2.) Part of Ohtani's advantage to deferrals is he may be able to get some tax reductions on those payments if he's no longer in California when he receives them (sounds like he can't completely dodge them, but could get some sort of reduction). But yes, I think the fact that the Dodgers don't care that much about the luxury tax penalties and the referrals help with their real cashflow, and the fact that Ohtani doesn't need the money right now, is part of why he wanted to help the team by deferring a large portion of his contract.

All that said, my point is when it comes to the actual luxury tax implications, I think it's pretty well thought out in a way that isn't giving the Dodgers a huge advantage on that front. Now, the fact that they're still willing to go like $170M OVER the threshold might indicate the real issue is the penalties for going over still aren't strong enough, and that's something I can get on board with.

  • Like 1
Posted

Trout got 35+ mil per like 10 years ago.   Judge got 40 mil per a year or so before.   Again, I see the argument but I don't buy that he was only getting 46.   Even if close, the reason it wouldn't be more is because of how much paying one person 60-70 per year hurts your ability to build a team around them. Drumroll, thus why its bs to defer it to keep the number down.      The deferral route allowed him to have this high number on paper while allowing the team to win by deferring payments.   Without it being allowed, it hurts their ability to build a team around him and/or he has to take a blatantly lowball deal just because thats where he wants to be and to win.   Which is fine of course if thats his choice, but the deferral allowed it to be a win win.   And its a perk that only the wealthiest teams can afford to risk

Posted

Expansion?  Time for about 16 teams to bail on MLB and start their own league.  If enough owners are sick of the Dodgers, maybe that number can be even bigger than 16.

  • Like 2
Posted

I think baseball should use more four-team round-robin in-season tournaments that mean something (points applied to wild-card eligibility).

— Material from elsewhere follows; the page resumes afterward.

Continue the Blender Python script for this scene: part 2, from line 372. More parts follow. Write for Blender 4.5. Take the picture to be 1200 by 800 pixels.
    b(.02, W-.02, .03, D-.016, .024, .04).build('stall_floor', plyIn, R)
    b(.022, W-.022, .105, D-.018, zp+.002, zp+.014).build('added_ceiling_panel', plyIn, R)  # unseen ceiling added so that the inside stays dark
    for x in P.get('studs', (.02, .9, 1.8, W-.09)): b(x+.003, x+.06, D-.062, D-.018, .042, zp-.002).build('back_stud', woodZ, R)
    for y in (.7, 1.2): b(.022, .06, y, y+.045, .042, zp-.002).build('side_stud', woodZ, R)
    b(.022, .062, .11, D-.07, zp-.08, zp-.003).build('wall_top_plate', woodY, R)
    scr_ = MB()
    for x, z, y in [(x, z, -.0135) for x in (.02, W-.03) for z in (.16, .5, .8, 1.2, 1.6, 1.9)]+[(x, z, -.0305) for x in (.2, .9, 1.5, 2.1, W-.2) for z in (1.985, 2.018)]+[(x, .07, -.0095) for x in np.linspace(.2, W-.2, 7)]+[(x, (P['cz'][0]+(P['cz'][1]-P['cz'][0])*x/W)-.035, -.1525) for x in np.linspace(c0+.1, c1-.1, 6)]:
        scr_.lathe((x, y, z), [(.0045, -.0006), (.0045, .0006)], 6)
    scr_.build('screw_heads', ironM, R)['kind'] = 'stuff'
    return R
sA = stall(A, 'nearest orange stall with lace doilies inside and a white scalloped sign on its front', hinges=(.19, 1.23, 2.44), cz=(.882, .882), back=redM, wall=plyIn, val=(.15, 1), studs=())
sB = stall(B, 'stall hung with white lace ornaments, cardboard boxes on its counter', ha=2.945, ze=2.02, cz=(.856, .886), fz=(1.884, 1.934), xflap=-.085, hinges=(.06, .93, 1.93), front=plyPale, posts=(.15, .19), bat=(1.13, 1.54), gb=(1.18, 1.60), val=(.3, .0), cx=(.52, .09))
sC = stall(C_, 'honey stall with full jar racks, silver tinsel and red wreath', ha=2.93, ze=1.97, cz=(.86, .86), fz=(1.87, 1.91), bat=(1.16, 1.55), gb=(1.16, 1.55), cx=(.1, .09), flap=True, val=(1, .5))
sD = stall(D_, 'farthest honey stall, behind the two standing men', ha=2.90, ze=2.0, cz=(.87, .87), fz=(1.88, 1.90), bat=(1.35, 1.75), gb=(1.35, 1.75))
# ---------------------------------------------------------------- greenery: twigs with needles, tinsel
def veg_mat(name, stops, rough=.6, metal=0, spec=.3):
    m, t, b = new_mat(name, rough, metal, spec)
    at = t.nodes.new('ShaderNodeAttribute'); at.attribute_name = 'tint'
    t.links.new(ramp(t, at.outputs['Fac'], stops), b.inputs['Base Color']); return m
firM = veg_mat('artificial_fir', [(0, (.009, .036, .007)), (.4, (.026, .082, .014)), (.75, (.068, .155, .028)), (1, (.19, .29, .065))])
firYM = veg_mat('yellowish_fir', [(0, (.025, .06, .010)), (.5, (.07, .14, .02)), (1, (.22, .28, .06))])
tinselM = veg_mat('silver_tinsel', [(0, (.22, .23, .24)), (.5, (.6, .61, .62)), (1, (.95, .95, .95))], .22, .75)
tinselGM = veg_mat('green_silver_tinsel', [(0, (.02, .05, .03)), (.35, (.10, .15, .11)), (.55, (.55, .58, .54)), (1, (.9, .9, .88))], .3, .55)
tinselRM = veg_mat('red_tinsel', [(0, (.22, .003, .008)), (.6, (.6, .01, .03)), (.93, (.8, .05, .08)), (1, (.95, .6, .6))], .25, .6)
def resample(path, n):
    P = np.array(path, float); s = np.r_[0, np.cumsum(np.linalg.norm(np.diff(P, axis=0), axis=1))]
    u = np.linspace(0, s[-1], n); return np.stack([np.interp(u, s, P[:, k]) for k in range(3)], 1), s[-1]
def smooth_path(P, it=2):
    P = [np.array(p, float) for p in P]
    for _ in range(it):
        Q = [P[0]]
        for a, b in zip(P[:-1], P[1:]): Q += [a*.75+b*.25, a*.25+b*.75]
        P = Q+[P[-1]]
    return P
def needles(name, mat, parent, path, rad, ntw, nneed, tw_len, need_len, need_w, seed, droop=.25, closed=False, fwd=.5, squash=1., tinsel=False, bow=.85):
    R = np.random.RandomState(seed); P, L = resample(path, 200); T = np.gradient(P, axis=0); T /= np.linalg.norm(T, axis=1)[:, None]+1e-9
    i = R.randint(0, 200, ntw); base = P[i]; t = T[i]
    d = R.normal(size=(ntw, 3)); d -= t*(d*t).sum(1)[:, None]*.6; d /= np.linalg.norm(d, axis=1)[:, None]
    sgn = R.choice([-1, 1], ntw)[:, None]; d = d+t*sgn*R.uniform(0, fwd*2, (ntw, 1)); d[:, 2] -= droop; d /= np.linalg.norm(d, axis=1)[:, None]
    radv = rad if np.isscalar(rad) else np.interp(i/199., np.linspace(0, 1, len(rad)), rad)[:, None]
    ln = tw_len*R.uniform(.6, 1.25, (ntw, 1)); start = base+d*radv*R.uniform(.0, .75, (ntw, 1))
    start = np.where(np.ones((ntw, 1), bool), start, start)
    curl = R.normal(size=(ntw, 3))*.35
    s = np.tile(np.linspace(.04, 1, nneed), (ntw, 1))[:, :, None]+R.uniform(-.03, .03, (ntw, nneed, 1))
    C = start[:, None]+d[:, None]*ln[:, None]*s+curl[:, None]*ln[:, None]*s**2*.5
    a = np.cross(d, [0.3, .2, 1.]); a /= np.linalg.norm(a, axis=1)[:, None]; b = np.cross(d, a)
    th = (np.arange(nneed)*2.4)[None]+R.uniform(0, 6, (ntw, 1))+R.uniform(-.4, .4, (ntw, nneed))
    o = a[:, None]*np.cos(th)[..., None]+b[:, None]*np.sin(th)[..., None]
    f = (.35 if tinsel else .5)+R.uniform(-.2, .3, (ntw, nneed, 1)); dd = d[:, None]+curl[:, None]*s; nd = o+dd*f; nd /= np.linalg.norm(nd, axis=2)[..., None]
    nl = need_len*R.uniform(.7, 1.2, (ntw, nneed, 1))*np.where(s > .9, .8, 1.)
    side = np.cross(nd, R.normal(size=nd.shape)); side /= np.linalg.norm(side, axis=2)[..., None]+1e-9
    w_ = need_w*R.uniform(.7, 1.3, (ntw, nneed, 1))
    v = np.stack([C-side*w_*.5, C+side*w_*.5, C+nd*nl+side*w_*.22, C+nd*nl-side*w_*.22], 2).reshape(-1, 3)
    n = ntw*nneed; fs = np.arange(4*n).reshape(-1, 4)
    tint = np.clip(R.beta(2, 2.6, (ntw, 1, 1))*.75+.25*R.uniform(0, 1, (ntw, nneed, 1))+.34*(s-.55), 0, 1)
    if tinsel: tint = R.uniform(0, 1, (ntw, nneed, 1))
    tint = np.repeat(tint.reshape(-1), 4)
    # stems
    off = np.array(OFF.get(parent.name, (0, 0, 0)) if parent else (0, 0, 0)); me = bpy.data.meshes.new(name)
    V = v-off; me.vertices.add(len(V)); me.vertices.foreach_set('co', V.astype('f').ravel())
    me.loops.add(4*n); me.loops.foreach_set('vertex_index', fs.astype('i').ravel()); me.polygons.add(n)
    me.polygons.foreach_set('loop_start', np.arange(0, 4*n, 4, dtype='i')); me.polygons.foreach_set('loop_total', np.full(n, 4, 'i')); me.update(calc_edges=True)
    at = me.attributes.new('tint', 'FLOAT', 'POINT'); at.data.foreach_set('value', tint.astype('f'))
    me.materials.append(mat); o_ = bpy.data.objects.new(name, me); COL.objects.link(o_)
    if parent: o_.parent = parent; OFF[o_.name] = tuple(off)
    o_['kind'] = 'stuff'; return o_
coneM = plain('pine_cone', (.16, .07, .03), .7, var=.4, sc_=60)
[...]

We know that playoff baseball is so much more fun. Just add a couple more teams to the Bristol Speedway Classic and have the winner earn "wild-card" points. Maybe these points can be directed toward wild-card eligibility, or maybe draft-pick considerations or something?

I know the odds of my watching a Cubs-White Sox game in July would be MUCH higher, if I knew the White Sox could prevent the Cubs from earning any extra "wild-card points".

This is merely one hare-brained idea. I just think they need to add some juice to regular season baseball to add rooting interest for casual and hard-core fans alike.

  • Like 2
Verified Member
Posted

Adding 2 new teams to an already sinking ship doesn't make a lot of sense right now.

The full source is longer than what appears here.